The former home of the St. Paul Saints is bustling again, but with an energy unrelated to baseball.

The Midway Stadium Business Center has opened after the first tenant moved in late last month.

The site was once a dumping ground for the nearby State Fair. Then a quirky stadium was built that eventually attracted quirky, minor league baseball. Since the Saints moved downtown in 2015, the stadium was torn down and a new industrial building was built, one with energy conservation features that made it the first multitenant industrial building in Minnesota with LEED certification.

“We thought it was a home run site,” said Brandon Champeau, vice president of development for United Properties, which partnered with the St. Paul Port Authority to redevelop the property. “For a pure industrial location, it was second to none.”

The 189,000-square-foot business center sits on 12.8 acres on Energy Park Drive close to Snelling Avenue. Interactive solutions company Tierney Bros., which has 100 employees who work out of the 52,500 square feet that it leases, is the first tenant for the park.

While the property looks unrecognizable from its Midway Stadium days, at least one piece of memorabilia may be preserved. A blue awning which had been atop of a souvenir stand at the old stadium will hopefully be incorporated into a public art display.

A big impetus for the development was to return the site to the tax base and stimulate local job creation, said Monte Hilleman, senior vice president of real estate redevelopment for the Port Authority. The property’s visibility and accessibility with it being close to the highway and both Minneapolis and St. Paul made it appealing for development, he said.

“This is what Energy Park Drive is supposed to be used for,” he said.

The site was owned by the city of St. Paul, but was acquired by the Port Authority as part of a land swap for the Lowertown property where the Saints’ CHS Field now stands.

The site was environmentally contaminated, with diesel fuel, animal waste and methane from its time as a dump. Cleanup took a year and a half and cost around $5.5. million.

In 2014, United Properties came to a deal with the Port Authority, which agreed to cover the costs of the land and infrastructure, including the cost for tearing down the stadium. United Properties paid for the new construction and management costs.

Besides being a place for industrial revival, the Midway Stadium land presented a chance to push the boundaries for a sustainable, industrial complex, developers said.

Sand underneath the parking lot helps to absorb water. There are also interlocking pavers in different areas such as near the truck dock and the application of an advanced porous pavement that helps prevent stormwater runoff.

In the spring, a solar panel system will be installed onto the roof that will provide enough energy to power the exterior lights and save tenants money on common area maintenance.

“The financial benefits will stay with them for years and years,” Hilleman said.

United Properties has even turned down potential tenants who didn’t want to buy into the idea of upholding green practices, Champeau said.

For Tierney Bros., the move comes at a critical time. In the last five years, it has grown from annual revenue of about $43 million in 2012, to more than $80 million this year.

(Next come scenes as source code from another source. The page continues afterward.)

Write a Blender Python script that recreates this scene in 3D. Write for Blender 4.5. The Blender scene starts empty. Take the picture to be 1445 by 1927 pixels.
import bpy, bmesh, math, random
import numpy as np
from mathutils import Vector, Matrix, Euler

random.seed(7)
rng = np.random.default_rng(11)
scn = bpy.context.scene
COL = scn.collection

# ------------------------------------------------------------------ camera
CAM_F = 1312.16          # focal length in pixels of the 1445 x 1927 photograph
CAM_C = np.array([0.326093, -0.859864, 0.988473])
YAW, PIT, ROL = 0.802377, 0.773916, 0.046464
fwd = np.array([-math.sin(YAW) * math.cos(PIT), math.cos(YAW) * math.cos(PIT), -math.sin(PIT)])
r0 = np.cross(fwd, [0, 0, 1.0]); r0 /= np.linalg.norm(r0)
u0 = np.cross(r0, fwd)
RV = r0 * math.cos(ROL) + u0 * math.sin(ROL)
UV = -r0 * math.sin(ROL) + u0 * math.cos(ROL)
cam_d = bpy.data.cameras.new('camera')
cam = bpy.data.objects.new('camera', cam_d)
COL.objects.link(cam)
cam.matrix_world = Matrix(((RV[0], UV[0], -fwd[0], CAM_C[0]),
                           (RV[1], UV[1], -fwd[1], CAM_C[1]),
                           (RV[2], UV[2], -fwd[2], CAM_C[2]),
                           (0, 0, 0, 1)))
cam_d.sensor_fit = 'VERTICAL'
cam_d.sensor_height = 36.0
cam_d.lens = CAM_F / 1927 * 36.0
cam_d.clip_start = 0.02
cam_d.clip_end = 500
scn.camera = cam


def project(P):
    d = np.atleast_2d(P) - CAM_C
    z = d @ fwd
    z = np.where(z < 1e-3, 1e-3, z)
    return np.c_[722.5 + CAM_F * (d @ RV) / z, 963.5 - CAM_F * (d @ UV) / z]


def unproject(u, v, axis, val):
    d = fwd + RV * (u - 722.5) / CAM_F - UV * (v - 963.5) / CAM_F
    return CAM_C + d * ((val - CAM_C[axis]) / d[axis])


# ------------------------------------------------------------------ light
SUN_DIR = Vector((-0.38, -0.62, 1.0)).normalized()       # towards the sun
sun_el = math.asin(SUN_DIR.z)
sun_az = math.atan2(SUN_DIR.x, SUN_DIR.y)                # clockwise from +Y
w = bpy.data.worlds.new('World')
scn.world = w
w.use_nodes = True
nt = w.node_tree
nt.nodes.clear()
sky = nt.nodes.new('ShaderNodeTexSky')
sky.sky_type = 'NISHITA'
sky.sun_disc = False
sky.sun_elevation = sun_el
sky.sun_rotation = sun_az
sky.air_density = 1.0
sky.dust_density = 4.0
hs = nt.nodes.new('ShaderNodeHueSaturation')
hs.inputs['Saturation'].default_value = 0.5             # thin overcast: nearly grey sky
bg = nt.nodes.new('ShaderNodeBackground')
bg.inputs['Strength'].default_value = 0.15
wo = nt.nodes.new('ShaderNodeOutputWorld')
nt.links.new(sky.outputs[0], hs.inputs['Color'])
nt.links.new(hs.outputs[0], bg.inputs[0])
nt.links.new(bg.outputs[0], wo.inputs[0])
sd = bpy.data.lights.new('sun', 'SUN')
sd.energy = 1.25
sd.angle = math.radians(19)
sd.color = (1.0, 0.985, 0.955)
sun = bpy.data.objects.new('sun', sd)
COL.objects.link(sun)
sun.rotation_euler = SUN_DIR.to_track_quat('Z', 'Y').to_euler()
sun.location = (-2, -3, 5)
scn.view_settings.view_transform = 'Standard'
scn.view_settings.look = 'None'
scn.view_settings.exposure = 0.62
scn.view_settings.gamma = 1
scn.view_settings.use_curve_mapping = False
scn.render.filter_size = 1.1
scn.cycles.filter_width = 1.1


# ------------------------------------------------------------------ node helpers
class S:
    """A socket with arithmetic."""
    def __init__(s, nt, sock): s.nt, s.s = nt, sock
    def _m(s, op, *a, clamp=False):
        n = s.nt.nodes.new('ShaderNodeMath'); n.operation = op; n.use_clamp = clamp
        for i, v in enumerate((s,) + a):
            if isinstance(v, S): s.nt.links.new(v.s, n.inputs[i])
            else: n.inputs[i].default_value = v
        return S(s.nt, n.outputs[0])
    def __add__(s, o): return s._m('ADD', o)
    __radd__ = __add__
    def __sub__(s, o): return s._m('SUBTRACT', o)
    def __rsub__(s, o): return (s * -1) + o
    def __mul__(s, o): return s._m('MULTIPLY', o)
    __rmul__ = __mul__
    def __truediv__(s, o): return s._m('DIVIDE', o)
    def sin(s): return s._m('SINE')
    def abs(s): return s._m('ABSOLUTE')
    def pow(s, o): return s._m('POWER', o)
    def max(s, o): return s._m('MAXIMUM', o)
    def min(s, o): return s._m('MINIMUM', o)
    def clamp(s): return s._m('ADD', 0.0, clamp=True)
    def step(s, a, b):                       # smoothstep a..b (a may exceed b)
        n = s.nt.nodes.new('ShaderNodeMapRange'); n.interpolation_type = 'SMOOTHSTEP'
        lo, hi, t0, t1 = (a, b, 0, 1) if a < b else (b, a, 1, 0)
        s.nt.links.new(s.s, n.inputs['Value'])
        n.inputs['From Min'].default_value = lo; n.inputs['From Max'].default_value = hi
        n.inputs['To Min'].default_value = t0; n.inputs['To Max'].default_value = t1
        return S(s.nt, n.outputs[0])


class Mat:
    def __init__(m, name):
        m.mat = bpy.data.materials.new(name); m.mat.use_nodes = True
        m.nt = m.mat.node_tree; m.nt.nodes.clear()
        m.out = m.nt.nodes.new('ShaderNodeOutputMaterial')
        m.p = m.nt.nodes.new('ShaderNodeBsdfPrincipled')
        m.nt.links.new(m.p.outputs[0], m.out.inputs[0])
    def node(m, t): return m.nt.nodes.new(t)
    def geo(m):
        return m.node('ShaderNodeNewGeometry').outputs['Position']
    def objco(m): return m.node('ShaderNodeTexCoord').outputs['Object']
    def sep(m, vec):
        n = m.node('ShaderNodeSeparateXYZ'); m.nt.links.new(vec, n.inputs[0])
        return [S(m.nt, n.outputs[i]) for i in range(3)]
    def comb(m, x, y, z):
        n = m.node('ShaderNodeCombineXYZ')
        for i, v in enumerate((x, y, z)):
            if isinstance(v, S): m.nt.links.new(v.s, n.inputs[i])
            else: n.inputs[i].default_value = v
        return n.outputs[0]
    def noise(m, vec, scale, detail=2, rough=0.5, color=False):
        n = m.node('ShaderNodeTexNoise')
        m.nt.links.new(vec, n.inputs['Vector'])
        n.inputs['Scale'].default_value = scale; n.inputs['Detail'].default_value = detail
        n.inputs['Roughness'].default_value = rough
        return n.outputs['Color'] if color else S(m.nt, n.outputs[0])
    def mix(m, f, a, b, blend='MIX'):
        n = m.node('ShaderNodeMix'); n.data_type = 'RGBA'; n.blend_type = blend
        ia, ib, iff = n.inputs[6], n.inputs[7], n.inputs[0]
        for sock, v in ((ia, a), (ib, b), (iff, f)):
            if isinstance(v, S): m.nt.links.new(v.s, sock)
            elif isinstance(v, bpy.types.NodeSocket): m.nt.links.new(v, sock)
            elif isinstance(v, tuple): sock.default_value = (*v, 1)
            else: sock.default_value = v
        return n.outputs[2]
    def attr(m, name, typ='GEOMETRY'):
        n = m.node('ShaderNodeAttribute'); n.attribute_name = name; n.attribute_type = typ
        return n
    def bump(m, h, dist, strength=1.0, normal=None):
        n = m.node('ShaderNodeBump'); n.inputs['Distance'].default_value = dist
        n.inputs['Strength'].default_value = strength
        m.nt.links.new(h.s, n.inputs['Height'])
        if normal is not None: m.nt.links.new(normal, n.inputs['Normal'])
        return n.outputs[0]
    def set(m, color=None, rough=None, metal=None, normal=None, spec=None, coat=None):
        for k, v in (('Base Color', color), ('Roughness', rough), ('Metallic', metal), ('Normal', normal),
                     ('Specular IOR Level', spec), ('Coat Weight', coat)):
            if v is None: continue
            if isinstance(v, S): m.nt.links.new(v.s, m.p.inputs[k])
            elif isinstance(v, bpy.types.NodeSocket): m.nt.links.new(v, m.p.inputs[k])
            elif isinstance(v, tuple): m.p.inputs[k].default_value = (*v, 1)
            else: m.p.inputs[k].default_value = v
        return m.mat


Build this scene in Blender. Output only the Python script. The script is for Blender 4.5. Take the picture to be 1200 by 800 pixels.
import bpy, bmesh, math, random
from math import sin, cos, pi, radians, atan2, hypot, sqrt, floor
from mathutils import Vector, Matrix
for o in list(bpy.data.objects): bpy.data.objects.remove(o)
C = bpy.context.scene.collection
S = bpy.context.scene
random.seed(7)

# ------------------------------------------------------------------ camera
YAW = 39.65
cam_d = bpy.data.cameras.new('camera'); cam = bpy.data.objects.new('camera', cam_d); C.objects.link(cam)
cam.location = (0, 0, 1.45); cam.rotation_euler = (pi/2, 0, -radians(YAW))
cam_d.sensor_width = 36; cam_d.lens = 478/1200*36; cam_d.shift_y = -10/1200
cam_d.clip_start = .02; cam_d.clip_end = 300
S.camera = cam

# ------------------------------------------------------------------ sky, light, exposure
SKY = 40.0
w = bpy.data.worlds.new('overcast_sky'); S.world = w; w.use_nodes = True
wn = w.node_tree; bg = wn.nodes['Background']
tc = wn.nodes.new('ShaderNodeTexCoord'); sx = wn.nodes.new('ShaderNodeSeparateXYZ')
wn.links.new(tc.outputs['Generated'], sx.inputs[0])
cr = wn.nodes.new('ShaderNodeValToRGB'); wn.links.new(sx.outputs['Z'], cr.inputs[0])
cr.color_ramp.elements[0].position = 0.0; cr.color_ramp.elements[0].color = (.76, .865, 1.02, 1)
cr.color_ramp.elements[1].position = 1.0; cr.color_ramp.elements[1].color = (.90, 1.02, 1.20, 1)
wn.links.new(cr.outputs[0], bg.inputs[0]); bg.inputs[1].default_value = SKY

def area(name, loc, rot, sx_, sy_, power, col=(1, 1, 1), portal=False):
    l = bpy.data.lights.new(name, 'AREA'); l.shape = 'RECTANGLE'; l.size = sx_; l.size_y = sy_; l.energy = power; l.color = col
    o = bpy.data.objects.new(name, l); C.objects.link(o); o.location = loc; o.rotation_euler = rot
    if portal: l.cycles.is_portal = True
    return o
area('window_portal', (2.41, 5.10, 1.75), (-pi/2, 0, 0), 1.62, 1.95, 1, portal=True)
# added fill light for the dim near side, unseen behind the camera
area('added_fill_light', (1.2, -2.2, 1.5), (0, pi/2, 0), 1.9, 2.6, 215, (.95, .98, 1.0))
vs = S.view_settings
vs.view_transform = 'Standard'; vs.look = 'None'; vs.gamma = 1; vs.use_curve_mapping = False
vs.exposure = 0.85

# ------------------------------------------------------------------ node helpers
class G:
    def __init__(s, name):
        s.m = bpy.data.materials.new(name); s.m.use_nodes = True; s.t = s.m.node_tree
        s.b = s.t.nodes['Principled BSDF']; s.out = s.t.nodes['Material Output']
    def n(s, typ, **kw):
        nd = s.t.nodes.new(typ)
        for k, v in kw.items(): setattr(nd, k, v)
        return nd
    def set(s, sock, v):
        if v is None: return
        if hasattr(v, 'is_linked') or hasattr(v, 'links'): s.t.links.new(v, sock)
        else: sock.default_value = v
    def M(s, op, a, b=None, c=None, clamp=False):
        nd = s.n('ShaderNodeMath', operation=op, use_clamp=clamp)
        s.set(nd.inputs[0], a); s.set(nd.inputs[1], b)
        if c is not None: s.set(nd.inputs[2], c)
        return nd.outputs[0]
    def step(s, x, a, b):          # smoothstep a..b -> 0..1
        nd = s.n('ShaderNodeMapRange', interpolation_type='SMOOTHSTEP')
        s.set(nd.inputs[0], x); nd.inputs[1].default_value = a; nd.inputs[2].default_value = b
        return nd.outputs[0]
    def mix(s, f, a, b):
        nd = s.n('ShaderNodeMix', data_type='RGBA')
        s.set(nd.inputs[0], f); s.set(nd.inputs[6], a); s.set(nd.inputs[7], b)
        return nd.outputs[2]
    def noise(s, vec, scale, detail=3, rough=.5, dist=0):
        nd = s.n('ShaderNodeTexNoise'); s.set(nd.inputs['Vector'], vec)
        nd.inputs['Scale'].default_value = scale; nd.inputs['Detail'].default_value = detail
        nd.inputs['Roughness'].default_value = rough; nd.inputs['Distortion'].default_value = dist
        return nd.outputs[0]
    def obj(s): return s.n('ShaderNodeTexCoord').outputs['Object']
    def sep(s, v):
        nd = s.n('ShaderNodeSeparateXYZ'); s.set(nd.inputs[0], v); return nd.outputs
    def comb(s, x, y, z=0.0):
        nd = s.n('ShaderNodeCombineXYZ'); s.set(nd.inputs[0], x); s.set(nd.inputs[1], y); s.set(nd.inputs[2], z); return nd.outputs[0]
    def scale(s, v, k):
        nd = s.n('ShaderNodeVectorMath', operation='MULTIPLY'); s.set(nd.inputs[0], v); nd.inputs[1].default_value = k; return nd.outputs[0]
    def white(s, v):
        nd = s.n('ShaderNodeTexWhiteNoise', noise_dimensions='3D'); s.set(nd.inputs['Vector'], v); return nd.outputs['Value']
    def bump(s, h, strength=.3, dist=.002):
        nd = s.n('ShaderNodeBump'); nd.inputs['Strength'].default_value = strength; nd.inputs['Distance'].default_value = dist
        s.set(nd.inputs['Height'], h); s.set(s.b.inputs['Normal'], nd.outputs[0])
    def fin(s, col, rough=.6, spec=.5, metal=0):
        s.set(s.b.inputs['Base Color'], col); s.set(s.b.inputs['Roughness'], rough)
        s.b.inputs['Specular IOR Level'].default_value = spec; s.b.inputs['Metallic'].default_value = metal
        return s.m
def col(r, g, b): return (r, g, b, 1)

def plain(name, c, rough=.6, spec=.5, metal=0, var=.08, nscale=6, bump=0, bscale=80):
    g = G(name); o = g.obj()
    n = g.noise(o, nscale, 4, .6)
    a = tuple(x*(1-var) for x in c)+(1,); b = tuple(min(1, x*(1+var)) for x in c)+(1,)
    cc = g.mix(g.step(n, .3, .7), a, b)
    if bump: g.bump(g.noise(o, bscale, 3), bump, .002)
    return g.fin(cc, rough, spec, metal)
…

Tierney, which helps install products like projectors and other audiovisual systems at businesses, schools and government offices, had split its campus between an office space on University Avenue in the Prospect Park neighborhood of Minneapolis, and a warehouse space on nearby Malcolm Avenue. At its new location, it can consolidate its space, said Michael Tierney, director of operations.

“Having this new-build and this fresh industrial building allowed us to do everything we want to do,” Tierney said.

Tierney was running out of space at its old offices, but now it has room to grow. Its new digs offer the company a chance to demonstrate its best products in a show floor that includes meeting spaces with 84-inch touch screens. The cutting-edge space is also a good retention and recruitment tool for its own employees, Tierney said.

Tierney said, some of the new office’s most exciting places are a space that will allow technicians to build out and test technology and the 17,000-square-foot warehouse space which is almost double the size of its old site.